# Aim of the task:
Please give back word for word the lines below, from the first one through the one with "return p + d * ((z - p.z) / d.z)".
[begin Supplied records]
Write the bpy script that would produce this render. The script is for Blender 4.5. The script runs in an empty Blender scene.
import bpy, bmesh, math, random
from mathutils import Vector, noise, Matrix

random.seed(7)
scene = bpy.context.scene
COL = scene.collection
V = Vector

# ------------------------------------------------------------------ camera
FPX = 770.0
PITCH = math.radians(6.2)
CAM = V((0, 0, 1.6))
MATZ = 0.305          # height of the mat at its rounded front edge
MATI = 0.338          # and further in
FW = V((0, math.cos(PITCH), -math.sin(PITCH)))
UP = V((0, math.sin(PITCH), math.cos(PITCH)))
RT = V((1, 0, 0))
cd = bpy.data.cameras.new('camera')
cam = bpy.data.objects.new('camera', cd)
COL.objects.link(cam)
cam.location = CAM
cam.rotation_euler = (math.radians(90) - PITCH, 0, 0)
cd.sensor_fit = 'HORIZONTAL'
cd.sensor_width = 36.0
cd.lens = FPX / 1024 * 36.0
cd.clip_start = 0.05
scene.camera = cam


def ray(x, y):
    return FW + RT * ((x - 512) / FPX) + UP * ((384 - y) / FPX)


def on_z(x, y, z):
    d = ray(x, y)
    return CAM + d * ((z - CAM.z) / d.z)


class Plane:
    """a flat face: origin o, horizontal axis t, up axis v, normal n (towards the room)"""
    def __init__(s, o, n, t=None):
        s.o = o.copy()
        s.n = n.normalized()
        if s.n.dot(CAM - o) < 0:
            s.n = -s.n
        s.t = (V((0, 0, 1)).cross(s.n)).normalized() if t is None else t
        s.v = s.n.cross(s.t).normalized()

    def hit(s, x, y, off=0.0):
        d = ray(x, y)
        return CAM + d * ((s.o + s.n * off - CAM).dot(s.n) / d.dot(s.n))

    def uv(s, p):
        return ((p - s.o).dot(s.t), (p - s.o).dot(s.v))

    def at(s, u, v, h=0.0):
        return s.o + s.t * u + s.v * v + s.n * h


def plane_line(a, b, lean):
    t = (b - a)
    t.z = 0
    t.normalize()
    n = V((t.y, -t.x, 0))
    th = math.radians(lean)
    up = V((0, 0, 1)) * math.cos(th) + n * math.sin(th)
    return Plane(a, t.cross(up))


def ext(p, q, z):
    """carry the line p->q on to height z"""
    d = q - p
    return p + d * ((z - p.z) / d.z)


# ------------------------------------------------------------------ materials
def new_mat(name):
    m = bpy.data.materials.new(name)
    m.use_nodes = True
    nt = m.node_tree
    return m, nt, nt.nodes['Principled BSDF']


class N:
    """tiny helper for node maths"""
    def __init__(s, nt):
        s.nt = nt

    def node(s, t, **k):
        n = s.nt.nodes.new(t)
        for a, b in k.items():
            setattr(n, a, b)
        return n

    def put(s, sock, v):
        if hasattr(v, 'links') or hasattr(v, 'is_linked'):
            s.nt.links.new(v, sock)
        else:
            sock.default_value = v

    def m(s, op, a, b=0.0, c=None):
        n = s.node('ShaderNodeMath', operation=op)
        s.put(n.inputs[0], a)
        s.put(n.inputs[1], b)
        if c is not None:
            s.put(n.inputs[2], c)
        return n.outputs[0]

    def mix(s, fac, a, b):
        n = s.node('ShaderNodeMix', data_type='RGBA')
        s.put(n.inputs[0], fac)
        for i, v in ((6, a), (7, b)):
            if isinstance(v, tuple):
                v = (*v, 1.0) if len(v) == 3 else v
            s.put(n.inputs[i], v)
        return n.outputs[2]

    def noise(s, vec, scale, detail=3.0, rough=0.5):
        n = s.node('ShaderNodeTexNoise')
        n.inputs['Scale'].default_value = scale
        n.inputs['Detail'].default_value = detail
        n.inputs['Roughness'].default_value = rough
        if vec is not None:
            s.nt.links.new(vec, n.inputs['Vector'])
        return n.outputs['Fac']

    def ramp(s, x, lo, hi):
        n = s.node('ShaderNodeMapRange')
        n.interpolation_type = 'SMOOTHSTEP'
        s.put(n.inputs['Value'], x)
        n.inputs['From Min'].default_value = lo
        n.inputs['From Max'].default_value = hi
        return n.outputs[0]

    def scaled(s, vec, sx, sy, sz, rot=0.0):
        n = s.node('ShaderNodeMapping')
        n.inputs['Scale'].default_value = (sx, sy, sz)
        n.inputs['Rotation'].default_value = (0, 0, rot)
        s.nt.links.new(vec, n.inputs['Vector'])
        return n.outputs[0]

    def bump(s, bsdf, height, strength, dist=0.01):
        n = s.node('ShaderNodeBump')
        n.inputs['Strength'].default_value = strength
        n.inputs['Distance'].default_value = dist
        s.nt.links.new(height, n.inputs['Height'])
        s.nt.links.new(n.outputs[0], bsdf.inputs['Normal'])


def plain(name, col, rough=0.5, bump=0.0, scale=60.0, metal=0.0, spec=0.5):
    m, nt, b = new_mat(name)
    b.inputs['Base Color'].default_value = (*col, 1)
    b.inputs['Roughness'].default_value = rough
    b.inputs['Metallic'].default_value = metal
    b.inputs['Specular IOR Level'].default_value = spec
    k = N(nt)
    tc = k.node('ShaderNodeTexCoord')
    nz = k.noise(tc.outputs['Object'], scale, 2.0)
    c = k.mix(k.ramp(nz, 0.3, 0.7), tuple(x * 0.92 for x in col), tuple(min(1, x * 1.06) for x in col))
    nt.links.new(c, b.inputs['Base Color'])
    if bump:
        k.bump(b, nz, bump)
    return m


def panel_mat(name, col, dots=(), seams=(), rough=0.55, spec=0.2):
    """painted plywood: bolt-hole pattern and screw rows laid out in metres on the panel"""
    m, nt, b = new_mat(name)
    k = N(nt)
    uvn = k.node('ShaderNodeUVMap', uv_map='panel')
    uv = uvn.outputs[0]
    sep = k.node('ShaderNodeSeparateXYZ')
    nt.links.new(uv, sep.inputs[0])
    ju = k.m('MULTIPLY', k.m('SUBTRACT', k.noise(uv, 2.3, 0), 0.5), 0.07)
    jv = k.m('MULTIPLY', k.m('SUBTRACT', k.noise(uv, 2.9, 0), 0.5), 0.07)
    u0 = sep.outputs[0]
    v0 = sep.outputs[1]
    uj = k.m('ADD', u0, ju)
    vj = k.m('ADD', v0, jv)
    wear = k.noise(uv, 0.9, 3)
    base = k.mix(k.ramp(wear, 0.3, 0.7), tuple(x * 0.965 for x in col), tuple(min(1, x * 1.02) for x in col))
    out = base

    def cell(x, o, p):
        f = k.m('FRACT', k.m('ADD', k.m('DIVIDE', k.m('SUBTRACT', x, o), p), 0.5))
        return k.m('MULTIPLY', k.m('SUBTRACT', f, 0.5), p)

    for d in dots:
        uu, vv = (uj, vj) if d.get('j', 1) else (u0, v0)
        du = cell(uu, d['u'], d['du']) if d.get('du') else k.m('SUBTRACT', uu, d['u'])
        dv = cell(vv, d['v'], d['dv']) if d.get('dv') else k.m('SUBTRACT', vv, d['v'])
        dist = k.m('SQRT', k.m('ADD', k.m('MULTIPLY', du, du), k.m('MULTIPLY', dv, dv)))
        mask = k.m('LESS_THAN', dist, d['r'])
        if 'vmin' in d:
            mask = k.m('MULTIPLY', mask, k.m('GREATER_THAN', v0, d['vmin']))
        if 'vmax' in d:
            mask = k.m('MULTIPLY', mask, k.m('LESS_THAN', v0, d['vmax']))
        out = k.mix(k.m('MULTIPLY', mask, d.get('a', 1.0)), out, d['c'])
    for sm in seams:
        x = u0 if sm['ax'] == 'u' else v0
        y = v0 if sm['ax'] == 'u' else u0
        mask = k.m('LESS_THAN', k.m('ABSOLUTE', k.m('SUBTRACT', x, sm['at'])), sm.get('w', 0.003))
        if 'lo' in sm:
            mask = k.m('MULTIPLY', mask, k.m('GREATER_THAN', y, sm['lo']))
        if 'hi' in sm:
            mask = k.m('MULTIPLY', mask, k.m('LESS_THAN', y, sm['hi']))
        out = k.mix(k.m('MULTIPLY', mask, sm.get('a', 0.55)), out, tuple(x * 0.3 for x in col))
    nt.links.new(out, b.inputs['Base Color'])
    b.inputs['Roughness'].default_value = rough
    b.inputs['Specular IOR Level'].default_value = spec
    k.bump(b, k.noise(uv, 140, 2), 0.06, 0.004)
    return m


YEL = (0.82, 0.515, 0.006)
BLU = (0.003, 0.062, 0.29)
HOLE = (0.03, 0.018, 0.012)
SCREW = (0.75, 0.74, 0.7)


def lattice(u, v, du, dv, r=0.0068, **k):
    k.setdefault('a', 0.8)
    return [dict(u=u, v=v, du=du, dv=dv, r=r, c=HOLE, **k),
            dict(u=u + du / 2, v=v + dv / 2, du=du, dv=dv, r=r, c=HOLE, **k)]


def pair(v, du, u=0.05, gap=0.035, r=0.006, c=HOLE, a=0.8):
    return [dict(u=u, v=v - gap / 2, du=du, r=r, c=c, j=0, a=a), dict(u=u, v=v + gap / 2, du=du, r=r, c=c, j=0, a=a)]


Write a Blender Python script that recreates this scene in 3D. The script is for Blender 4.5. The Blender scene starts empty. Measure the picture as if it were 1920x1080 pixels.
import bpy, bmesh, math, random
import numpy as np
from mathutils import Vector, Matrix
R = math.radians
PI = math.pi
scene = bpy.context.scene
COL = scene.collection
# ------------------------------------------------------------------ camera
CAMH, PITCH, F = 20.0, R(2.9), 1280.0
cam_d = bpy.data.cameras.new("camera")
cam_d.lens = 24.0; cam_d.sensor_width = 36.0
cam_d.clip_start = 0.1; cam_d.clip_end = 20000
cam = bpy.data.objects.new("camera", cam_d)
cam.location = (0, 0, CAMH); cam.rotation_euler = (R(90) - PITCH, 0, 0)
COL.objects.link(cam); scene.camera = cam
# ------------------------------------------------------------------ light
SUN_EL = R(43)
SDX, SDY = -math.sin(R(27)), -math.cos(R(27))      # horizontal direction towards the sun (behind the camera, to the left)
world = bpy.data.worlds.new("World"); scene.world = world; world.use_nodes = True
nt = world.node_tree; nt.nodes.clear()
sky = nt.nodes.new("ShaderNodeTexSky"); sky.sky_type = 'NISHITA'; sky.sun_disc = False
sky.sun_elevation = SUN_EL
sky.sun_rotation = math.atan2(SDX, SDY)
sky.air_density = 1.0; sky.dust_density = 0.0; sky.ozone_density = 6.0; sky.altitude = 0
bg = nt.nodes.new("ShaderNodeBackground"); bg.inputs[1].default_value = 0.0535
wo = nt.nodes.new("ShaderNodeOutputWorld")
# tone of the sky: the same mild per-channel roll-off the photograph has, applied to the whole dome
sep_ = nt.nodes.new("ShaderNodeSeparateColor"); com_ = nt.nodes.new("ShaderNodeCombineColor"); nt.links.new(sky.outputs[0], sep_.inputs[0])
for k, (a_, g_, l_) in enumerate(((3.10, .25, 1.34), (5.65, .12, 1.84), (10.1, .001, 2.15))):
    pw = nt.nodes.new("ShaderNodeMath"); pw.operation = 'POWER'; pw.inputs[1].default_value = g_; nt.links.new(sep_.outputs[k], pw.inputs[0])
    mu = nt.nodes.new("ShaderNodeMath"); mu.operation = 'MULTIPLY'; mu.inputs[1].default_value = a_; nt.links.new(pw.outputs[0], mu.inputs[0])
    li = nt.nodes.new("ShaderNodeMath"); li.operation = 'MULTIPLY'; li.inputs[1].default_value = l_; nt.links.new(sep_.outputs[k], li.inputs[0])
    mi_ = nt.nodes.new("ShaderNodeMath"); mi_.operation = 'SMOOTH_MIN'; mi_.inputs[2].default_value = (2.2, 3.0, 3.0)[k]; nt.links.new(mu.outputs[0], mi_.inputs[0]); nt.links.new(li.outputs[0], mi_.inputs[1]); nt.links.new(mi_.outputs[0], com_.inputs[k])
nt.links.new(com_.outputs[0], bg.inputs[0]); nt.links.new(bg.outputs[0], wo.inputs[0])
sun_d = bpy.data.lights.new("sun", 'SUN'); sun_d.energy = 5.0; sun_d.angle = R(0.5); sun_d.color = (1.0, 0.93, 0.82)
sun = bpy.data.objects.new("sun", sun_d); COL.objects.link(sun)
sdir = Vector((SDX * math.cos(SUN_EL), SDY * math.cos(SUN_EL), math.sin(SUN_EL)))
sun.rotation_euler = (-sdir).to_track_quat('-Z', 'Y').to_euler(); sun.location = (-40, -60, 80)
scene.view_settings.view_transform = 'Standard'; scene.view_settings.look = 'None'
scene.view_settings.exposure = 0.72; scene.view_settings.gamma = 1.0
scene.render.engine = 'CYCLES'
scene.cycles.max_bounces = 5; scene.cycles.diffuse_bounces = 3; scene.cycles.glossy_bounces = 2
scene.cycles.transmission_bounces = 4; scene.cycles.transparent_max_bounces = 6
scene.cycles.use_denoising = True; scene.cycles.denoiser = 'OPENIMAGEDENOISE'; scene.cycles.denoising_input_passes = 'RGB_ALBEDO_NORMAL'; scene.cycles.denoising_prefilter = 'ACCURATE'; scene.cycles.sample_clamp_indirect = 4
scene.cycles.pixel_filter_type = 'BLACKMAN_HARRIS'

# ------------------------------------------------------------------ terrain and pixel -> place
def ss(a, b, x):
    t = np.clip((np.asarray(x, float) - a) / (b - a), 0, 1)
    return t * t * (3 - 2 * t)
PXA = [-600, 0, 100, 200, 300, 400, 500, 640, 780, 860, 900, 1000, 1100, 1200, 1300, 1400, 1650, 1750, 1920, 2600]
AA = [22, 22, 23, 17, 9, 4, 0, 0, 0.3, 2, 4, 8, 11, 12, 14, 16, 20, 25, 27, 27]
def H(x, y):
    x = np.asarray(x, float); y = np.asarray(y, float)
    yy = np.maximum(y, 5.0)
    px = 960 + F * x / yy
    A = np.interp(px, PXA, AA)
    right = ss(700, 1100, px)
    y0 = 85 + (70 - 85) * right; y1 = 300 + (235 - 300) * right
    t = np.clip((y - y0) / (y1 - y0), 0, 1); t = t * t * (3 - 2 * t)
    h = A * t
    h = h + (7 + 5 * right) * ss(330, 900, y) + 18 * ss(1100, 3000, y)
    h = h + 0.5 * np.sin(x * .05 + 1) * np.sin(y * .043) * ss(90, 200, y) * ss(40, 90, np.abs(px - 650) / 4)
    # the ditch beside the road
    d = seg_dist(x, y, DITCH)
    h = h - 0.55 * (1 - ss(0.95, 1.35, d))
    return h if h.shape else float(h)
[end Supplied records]
# Reply:
Write the bpy script that would produce this render. The script is for Blender 4.5. The script runs in an empty Blender scene.
import bpy, bmesh, math, random
from mathutils import Vector, noise, Matrix

random.seed(7)
scene = bpy.context.scene
COL = scene.collection
V = Vector

# ------------------------------------------------------------------ camera
FPX = 770.0
PITCH = math.radians(6.2)
CAM = V((0, 0, 1.6))
MATZ = 0.305          # height of the mat at its rounded front edge
MATI = 0.338          # and further in
FW = V((0, math.cos(PITCH), -math.sin(PITCH)))
UP = V((0, math.sin(PITCH), math.cos(PITCH)))
RT = V((1, 0, 0))
cd = bpy.data.cameras.new('camera')
cam = bpy.data.objects.new('camera', cd)
COL.objects.link(cam)
cam.location = CAM
cam.rotation_euler = (math.radians(90) - PITCH, 0, 0)
cd.sensor_fit = 'HORIZONTAL'
cd.sensor_width = 36.0
cd.lens = FPX / 1024 * 36.0
cd.clip_start = 0.05
scene.camera = cam


def ray(x, y):
    return FW + RT * ((x - 512) / FPX) + UP * ((384 - y) / FPX)


def on_z(x, y, z):
    d = ray(x, y)
    return CAM + d * ((z - CAM.z) / d.z)


class Plane:
    """a flat face: origin o, horizontal axis t, up axis v, normal n (towards the room)"""
    def __init__(s, o, n, t=None):
        s.o = o.copy()
        s.n = n.normalized()
        if s.n.dot(CAM - o) < 0:
            s.n = -s.n
        s.t = (V((0, 0, 1)).cross(s.n)).normalized() if t is None else t
        s.v = s.n.cross(s.t).normalized()

    def hit(s, x, y, off=0.0):
        d = ray(x, y)
        return CAM + d * ((s.o + s.n * off - CAM).dot(s.n) / d.dot(s.n))

    def uv(s, p):
        return ((p - s.o).dot(s.t), (p - s.o).dot(s.v))

    def at(s, u, v, h=0.0):
        return s.o + s.t * u + s.v * v + s.n * h


def plane_line(a, b, lean):
    t = (b - a)
    t.z = 0
    t.normalize()
    n = V((t.y, -t.x, 0))
    th = math.radians(lean)
    up = V((0, 0, 1)) * math.cos(th) + n * math.sin(th)
    return Plane(a, t.cross(up))


def ext(p, q, z):
    """carry the line p->q on to height z"""
    d = q - p
    return p + d * ((z - p.z) / d.z)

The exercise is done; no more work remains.